Still, that ticking clock continues to tick the longer that The Winds of Winter doesn't materialize on the shelves, though producers have at least two years before they need to make a tough decision. While Martin has told Benioff and Weiss how the novels will end, it's a complicated and tricky scenario for the showrunners to complete the story before the author does.
“We still have our fingers crossed that George will get there,” said Weiss. “That’s what’s best for us; it’s what’s best for the fans. We’ll cross that bridge when we get there.”

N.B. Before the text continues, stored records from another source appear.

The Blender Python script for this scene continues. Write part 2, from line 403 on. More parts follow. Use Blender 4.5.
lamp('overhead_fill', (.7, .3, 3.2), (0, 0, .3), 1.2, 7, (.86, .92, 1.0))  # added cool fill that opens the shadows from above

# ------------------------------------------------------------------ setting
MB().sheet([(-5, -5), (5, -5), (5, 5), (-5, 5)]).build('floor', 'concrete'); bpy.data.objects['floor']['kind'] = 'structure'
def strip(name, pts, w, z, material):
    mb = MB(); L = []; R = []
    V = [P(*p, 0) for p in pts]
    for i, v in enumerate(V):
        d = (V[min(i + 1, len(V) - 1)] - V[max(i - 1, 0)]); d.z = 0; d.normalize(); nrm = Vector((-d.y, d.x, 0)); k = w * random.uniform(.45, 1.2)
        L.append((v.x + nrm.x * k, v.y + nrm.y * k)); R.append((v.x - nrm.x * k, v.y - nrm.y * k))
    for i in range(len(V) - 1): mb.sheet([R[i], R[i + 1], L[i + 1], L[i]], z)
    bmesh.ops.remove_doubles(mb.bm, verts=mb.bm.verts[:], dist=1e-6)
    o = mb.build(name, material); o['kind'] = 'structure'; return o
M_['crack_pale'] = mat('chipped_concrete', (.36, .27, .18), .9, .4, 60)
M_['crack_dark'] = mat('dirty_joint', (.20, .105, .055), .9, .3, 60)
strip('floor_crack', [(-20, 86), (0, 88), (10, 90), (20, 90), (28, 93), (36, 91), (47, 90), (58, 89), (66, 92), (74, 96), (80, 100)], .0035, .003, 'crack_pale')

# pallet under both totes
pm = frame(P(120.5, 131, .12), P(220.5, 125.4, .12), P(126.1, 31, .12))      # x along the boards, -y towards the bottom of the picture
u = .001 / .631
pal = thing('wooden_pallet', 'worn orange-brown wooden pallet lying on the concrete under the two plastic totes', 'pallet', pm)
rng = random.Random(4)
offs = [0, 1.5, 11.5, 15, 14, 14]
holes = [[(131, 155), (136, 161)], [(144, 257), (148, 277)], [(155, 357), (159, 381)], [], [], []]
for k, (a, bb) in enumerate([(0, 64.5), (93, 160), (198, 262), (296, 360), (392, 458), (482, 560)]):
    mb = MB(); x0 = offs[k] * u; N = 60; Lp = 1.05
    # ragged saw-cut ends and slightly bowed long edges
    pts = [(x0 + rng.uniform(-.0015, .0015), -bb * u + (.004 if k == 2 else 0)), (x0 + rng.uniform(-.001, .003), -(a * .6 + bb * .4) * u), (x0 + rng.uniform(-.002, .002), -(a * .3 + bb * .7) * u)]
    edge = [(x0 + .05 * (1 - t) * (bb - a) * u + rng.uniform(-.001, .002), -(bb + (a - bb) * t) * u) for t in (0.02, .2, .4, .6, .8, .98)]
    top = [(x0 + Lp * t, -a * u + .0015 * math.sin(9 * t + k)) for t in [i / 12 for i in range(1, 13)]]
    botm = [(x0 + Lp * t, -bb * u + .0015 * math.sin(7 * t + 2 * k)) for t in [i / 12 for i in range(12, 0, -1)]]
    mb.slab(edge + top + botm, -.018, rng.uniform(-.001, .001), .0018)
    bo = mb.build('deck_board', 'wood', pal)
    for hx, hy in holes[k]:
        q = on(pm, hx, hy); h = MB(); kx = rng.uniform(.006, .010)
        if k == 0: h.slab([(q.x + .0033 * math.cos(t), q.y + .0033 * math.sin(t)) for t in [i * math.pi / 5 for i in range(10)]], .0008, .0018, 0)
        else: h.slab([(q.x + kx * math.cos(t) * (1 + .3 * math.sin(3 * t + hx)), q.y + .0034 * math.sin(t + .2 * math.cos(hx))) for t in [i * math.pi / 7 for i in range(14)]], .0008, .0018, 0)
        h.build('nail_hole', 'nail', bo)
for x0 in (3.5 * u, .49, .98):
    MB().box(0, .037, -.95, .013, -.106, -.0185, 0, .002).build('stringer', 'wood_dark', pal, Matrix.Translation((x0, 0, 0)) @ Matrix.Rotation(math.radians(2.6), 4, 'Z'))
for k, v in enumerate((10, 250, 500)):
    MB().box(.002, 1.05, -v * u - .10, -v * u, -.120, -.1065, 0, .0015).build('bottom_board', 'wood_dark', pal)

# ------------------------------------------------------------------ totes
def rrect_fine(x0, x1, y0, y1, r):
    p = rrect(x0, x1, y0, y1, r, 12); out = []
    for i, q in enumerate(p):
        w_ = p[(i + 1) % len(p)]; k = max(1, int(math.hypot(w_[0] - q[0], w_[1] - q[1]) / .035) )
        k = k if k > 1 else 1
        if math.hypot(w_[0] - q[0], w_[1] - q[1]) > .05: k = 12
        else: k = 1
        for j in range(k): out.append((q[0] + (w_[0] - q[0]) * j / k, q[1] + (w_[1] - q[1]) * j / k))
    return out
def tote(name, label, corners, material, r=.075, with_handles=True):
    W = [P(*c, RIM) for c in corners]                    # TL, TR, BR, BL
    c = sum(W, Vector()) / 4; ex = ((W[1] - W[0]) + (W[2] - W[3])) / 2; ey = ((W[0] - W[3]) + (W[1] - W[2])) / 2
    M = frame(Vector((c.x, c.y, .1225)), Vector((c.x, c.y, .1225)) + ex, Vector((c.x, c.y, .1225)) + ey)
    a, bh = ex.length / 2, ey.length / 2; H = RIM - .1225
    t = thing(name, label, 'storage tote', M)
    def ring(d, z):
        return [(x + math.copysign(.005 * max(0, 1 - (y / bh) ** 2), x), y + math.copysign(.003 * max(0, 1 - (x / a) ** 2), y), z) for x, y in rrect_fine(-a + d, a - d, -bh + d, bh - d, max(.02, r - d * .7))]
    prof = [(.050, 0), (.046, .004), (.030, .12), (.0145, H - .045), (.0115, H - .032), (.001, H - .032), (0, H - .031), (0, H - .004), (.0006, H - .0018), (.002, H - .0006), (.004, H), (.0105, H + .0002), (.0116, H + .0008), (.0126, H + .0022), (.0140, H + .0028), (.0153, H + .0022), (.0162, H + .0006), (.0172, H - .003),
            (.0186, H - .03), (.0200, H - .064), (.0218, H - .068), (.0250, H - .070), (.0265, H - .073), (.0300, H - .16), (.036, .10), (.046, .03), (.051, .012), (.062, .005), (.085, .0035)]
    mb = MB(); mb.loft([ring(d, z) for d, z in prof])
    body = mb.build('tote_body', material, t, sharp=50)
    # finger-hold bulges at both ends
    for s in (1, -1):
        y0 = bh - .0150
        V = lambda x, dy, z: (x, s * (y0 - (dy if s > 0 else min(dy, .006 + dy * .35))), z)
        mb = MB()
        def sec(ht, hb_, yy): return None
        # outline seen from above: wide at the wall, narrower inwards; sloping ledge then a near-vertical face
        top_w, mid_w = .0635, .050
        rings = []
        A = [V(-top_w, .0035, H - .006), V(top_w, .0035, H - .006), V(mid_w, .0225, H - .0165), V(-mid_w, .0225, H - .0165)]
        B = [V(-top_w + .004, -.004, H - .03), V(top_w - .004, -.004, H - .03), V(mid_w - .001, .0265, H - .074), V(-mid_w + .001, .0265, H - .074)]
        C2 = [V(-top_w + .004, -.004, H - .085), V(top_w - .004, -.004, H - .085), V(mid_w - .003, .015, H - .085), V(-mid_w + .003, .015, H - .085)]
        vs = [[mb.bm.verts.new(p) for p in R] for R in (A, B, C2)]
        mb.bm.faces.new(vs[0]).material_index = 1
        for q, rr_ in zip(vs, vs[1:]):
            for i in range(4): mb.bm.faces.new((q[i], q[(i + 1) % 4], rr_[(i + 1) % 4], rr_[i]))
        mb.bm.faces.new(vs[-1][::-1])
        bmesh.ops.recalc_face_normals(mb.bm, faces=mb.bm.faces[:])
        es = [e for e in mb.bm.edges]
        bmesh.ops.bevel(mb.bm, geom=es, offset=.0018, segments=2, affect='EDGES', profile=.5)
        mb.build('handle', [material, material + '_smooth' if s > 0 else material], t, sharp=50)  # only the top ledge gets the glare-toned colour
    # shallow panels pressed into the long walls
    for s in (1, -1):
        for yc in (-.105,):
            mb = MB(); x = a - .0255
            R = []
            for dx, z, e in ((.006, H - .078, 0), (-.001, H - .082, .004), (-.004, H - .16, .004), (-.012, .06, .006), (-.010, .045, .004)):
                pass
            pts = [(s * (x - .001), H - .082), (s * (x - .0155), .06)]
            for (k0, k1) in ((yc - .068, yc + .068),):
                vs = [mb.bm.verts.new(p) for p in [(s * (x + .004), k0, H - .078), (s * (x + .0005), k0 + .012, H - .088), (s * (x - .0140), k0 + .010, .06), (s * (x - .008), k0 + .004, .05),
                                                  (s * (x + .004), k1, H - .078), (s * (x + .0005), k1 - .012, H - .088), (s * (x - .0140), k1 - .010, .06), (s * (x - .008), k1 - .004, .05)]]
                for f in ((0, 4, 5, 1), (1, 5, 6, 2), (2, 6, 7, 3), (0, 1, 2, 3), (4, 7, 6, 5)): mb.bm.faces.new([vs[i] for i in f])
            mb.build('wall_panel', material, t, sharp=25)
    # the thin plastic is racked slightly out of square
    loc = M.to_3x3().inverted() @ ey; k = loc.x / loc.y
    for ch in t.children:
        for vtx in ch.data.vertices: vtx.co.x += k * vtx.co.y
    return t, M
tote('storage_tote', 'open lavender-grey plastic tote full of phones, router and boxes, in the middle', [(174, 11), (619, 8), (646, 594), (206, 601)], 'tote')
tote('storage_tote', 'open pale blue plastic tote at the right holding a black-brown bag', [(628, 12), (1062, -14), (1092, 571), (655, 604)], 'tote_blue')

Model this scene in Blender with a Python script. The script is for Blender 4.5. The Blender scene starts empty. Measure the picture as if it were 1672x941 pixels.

Those comments are shaded slightly differently than those made by Weiss and Benioff in a Hitfix interview earlier this year: "There's no question that this will be better for us if the books come out before the various seasons come out," Benioff told Hitfix. "That said, we're not going to take a two-year-hiatus (to wait for a book). The little kids are growing older, the show's got momentum now, and the show must go on. We're just hopeful that it will all time out."
Still, one thing is for certain: there's no rushing Martin, even with the added pressure of being able to tell the ending to the story he created. The author has yet to confirm that the seventh novel will in fact be the last in the series (it could spawn an eighth) and there is no timetable in place for the release of the sixth book. Given the soaring ratings for Game of Thrones, however, it is certain that HBO is weighing every option to ensure the long-term viability of the drama series and the strength of its narrative.
I hope that Martin gets the chance to tell the conclusion to the story in the way he desires (something, as the creator, that he inherently deserves), but there is something to be said for the novels and the HBO drama going in separate directions, with potentially different outcomes: it makes the show's later seasons that much more unpredictable for both viewers and readers, and makes the chances of being accidentally spoiled that much less. And if the overwhelming reaction to the Red Wedding taught us anything, it's that Martin's world has the ability to startle and terrorize readers and viewers. Wouldn't it be fascinating if both parties were in the same situation for a change?